Laboratorium wyposażone było w trzy linie produkcyjne amfetaminy. Zabezpieczono także reaktor z 400 litrami gotowego narkotyku 4CMC, czyli klefedronu, działającego podobnie do mefedronu. Funkcjonariusze przejęli 35 litrów płynnej amfetaminy, 4 kg siarczanu amfetaminy i kilogram marihuany. Jak podała nadkom. Jurkiewicz, „czarnorynkowa wartość zabezpieczonych substancji wynosi około 15 mln zł”.
Według śledczych laboratorium działało od kilku miesięcy. Stężenie szkodliwych dla zdrowia oparów substancji, w pomieszczeniach było tak duże, że do ich wentylacji wezwano jednostki Państwowej Straży Pożarnej w Grójcu.
Śledztwo w tej sprawie prowadzi Mazowiecki Wydział Zamiejscowy Departamentu do Spraw Przestępczości Zorganizowanej i Korupcji Prokuratury Krajowej w Warszawie.
Tymczasowe aresztowanie
– Prokurator przedstawił zatrzymanym zarzuty wytwarzania i posiadania znacznych ilości substancji psychotropowych.

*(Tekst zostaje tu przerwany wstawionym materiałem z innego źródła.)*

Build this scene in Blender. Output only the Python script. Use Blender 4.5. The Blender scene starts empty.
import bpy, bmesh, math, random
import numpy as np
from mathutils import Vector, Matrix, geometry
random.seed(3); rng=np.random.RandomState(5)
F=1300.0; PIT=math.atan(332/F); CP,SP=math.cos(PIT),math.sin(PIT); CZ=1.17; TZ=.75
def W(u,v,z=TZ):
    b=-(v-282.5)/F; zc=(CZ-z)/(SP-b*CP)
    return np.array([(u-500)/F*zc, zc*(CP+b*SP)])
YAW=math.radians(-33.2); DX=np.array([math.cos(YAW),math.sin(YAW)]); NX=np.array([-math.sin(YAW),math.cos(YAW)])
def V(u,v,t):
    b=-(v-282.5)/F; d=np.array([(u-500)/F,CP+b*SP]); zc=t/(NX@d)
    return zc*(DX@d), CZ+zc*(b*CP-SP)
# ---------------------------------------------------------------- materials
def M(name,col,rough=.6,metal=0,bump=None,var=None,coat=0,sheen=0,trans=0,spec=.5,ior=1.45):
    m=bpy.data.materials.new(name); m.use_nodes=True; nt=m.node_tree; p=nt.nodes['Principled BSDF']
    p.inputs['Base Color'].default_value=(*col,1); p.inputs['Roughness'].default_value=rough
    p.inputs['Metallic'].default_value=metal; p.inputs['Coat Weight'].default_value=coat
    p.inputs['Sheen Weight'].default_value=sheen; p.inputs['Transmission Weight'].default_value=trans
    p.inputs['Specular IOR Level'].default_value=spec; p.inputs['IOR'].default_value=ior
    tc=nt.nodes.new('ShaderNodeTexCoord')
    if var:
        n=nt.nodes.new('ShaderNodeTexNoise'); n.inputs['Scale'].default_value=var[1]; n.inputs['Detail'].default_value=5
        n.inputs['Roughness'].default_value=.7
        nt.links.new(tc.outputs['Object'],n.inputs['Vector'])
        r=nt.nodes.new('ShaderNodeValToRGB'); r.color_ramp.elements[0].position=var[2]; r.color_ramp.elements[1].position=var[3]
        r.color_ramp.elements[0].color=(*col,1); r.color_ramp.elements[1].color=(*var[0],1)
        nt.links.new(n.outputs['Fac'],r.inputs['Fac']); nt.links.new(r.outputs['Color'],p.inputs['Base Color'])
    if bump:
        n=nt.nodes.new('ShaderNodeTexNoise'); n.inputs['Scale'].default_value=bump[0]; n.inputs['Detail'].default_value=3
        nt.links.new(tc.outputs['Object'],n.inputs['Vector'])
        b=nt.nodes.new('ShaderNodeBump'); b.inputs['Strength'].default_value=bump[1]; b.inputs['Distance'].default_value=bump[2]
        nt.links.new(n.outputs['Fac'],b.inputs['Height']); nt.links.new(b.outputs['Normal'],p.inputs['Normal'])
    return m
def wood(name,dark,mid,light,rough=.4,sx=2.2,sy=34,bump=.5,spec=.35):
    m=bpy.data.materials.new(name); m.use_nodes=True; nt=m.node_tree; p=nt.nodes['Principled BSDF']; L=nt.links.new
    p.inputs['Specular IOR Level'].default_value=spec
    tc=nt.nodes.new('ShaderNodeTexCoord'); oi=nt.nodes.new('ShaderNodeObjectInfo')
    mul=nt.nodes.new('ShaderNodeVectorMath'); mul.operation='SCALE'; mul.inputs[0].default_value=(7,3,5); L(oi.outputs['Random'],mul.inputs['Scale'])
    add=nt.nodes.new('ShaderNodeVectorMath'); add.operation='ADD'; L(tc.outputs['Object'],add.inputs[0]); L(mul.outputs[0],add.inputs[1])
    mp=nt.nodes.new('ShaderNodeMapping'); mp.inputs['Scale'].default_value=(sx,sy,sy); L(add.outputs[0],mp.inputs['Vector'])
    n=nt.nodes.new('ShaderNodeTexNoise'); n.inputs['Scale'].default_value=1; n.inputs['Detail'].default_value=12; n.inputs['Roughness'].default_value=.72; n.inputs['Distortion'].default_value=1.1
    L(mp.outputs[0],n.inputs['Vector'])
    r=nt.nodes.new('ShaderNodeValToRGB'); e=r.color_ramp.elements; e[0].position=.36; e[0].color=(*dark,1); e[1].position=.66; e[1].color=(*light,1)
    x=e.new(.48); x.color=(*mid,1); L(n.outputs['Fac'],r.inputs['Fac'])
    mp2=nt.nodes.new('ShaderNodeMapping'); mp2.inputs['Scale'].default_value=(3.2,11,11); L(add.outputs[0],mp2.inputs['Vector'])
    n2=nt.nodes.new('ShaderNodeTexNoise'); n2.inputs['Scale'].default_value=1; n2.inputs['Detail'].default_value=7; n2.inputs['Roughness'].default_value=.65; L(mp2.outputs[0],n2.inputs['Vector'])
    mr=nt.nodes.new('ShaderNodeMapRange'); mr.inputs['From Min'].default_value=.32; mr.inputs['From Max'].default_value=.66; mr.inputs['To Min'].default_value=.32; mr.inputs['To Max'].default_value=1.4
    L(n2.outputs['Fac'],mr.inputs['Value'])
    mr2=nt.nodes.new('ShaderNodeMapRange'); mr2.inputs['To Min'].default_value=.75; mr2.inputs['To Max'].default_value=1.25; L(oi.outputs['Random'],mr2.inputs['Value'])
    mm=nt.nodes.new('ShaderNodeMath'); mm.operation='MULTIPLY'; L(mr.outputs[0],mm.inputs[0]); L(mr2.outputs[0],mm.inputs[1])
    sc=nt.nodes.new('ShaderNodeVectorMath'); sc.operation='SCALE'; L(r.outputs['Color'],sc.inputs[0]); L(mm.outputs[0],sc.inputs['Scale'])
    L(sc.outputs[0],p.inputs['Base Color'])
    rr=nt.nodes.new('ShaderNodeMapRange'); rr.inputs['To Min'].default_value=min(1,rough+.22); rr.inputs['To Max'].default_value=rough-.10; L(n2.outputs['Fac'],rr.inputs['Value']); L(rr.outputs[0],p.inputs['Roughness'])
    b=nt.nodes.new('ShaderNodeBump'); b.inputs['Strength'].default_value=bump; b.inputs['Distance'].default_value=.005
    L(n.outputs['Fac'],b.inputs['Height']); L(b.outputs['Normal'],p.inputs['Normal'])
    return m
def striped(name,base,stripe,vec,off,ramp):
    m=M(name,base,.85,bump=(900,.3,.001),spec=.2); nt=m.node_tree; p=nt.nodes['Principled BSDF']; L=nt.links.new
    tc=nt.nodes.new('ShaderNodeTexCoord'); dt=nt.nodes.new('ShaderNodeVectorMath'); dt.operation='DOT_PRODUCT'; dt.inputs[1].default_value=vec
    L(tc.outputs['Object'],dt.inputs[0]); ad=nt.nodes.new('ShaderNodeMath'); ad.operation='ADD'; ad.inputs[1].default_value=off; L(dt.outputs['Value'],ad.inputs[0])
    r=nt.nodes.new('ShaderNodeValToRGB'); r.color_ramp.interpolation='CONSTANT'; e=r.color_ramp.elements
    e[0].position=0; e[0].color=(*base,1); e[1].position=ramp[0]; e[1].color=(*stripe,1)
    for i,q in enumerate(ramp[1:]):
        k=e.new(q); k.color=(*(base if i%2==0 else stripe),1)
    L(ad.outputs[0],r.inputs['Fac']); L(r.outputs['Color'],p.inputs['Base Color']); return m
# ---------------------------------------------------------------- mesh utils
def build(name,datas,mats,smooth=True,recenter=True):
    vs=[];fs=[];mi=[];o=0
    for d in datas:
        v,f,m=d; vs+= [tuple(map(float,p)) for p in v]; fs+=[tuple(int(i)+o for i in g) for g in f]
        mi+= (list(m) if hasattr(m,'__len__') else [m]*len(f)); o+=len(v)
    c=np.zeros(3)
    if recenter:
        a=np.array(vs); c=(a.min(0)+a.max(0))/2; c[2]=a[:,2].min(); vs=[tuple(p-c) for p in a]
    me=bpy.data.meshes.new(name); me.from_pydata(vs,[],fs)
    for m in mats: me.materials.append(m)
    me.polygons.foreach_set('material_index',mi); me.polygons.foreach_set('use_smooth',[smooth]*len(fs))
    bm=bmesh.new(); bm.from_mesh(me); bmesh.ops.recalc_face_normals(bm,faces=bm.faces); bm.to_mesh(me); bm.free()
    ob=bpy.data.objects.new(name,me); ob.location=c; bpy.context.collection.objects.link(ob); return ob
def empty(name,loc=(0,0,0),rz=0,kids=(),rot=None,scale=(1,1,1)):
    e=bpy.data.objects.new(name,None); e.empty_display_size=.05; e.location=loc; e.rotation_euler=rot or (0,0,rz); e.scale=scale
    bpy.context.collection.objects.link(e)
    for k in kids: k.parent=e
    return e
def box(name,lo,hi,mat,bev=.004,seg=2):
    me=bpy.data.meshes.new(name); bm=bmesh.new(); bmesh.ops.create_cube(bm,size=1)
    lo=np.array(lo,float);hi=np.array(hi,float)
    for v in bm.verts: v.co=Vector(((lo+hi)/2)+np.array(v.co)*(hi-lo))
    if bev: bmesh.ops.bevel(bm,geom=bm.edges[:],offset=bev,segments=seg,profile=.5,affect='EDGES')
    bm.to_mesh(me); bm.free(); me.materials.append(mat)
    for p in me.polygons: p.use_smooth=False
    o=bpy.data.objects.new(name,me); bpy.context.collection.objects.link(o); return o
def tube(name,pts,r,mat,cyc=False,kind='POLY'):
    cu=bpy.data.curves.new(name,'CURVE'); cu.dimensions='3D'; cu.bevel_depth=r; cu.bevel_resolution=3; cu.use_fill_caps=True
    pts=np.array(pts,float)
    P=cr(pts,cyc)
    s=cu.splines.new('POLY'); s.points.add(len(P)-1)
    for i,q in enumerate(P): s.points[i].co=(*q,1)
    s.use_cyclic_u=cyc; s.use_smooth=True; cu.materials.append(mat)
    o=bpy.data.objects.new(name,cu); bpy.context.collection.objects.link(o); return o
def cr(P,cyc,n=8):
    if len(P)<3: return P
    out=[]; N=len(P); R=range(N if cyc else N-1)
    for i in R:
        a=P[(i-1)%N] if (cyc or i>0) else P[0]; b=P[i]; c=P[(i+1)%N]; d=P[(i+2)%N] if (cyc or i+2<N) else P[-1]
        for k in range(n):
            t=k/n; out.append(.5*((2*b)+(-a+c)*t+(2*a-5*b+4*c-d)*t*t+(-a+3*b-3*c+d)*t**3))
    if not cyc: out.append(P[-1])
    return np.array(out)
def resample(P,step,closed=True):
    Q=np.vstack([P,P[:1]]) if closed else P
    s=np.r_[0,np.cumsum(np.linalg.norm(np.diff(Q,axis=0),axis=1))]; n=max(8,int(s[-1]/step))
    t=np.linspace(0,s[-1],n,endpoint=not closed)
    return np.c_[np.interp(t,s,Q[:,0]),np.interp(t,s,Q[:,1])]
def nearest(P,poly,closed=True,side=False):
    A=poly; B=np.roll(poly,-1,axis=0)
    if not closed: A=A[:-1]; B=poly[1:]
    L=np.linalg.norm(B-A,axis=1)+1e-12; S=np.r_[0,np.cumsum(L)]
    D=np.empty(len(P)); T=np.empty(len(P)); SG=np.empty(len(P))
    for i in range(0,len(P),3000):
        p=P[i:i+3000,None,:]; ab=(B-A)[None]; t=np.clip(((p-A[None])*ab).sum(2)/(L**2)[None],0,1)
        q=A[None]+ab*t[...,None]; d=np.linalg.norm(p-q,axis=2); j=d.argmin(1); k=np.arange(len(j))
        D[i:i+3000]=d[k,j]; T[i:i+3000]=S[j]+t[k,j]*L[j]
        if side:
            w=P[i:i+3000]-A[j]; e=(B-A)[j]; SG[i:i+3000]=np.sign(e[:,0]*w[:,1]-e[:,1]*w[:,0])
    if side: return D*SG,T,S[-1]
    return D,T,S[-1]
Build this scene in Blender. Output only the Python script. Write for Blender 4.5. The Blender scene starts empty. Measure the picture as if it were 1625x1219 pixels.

Czyny zarzucane podejrzanym zagrożone są karą do 15 lat pozbawienia wolności. Z uwagi na konieczność zabezpieczenia prawidłowego toku postępowania prokurator skierował wobec podejrzanych wnioski o zastosowanie tymczasowego aresztowania i sąd się do tego wniosku przychylił – podał w poniedziałek Dział Prasowy PK.
Prokuratura i CBŚP nie wykluczają kolejnych zatrzymań w sprawie.